▼▼▼

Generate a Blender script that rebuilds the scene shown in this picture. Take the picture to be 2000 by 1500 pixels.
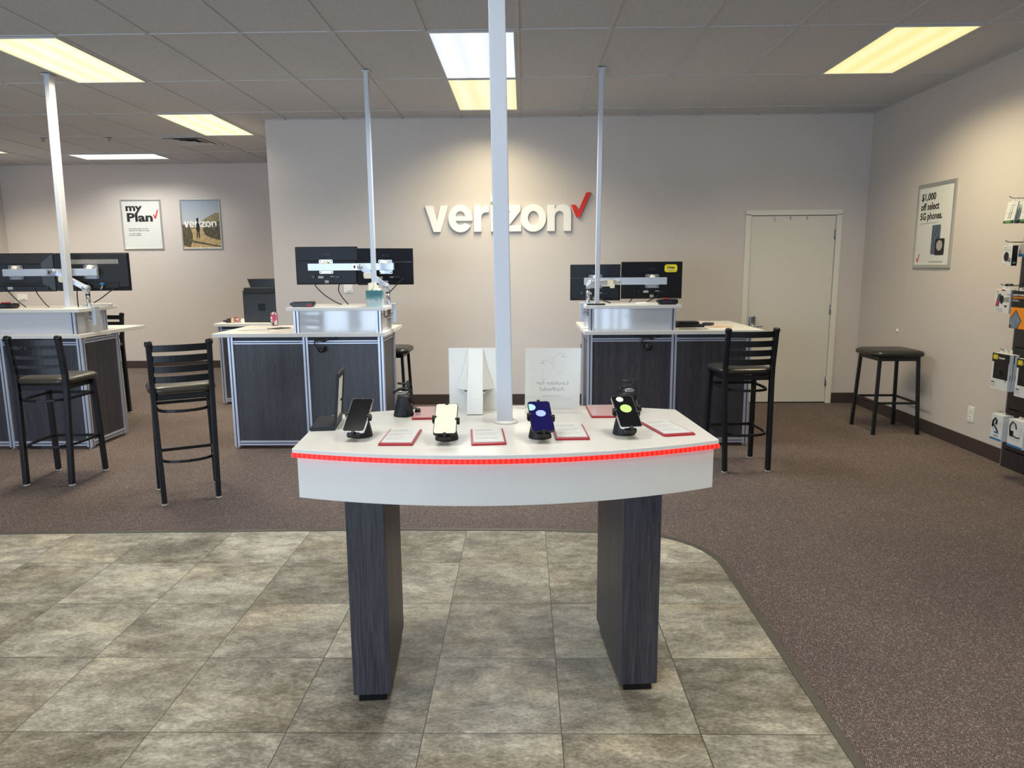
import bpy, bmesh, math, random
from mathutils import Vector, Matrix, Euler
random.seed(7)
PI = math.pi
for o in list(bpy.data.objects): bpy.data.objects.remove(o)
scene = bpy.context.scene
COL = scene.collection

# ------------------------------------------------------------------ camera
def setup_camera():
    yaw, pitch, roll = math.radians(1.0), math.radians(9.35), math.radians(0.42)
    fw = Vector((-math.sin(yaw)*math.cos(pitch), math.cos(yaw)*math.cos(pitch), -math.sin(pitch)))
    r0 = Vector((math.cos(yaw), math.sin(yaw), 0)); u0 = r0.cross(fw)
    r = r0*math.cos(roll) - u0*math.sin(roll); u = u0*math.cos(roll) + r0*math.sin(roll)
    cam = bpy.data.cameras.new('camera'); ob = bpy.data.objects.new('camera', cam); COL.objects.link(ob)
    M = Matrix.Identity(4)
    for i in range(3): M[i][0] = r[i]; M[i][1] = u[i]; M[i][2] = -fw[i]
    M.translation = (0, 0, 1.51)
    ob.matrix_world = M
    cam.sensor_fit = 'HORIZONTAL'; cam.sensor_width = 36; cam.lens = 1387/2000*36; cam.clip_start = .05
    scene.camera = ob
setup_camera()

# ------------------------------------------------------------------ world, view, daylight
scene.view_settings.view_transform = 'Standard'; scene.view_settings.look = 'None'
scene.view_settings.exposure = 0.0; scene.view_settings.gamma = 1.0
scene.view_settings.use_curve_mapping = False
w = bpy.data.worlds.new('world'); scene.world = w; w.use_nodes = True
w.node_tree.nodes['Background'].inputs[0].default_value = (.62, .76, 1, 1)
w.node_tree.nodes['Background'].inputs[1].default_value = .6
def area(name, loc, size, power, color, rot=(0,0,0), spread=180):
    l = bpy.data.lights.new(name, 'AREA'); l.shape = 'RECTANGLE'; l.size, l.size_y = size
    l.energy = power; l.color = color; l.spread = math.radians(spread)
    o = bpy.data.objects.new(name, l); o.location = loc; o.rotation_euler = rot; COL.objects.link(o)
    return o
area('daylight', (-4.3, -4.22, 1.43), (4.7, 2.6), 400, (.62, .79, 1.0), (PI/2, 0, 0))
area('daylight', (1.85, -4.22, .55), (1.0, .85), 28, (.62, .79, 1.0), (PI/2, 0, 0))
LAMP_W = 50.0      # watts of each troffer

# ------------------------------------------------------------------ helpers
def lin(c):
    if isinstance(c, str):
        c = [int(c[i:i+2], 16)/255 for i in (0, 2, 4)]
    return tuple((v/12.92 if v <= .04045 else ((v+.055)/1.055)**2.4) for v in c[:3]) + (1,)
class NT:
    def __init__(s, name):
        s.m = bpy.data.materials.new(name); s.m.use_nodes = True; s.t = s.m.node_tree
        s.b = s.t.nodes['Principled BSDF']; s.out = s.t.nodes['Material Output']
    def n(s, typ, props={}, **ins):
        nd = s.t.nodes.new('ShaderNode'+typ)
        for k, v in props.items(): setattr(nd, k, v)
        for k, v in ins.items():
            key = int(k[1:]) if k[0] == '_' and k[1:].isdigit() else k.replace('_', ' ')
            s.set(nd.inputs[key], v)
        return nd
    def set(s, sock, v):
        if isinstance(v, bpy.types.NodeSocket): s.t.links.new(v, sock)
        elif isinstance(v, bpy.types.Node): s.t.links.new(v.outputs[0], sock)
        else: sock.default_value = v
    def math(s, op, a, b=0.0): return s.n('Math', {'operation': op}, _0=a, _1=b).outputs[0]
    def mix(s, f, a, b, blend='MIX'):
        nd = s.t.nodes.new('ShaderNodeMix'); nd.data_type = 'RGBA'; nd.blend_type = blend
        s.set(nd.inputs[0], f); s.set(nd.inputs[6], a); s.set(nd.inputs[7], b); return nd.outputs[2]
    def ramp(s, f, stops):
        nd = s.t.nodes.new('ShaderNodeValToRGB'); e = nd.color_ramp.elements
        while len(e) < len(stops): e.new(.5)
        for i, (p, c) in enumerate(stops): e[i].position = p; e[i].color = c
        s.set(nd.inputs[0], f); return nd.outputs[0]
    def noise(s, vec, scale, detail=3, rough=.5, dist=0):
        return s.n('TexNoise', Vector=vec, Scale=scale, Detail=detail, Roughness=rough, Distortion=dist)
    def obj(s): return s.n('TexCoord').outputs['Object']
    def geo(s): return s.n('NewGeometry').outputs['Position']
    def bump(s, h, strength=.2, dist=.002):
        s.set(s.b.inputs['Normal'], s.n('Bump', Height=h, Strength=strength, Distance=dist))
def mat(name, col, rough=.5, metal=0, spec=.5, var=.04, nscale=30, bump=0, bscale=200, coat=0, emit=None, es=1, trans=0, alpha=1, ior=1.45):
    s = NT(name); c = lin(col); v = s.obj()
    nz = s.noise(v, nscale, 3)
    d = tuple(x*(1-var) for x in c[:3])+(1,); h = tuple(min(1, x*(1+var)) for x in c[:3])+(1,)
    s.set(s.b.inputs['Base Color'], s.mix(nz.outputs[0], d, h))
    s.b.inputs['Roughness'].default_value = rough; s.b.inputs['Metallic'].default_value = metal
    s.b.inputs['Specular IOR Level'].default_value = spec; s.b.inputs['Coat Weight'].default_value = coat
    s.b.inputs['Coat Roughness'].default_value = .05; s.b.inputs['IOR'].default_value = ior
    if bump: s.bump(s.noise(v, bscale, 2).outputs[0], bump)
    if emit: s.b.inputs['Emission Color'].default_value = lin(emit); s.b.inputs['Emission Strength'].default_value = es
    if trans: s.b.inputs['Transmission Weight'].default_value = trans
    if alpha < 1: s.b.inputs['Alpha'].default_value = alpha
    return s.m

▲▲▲

=== DIRECTIONS ===
Print the data above verbatim from the first line through the line holding "COL = scene.collection", leaving every picture out.

=== REPLY TO THE EXERCISE ===
Generate a Blender script that rebuilds the scene shown in this picture. Take the picture to be 2000 by 1500 pixels.
import bpy, bmesh, math, random
from mathutils import Vector, Matrix, Euler
random.seed(7)
PI = math.pi
for o in list(bpy.data.objects): bpy.data.objects.remove(o)
scene = bpy.context.scene
COL = scene.collection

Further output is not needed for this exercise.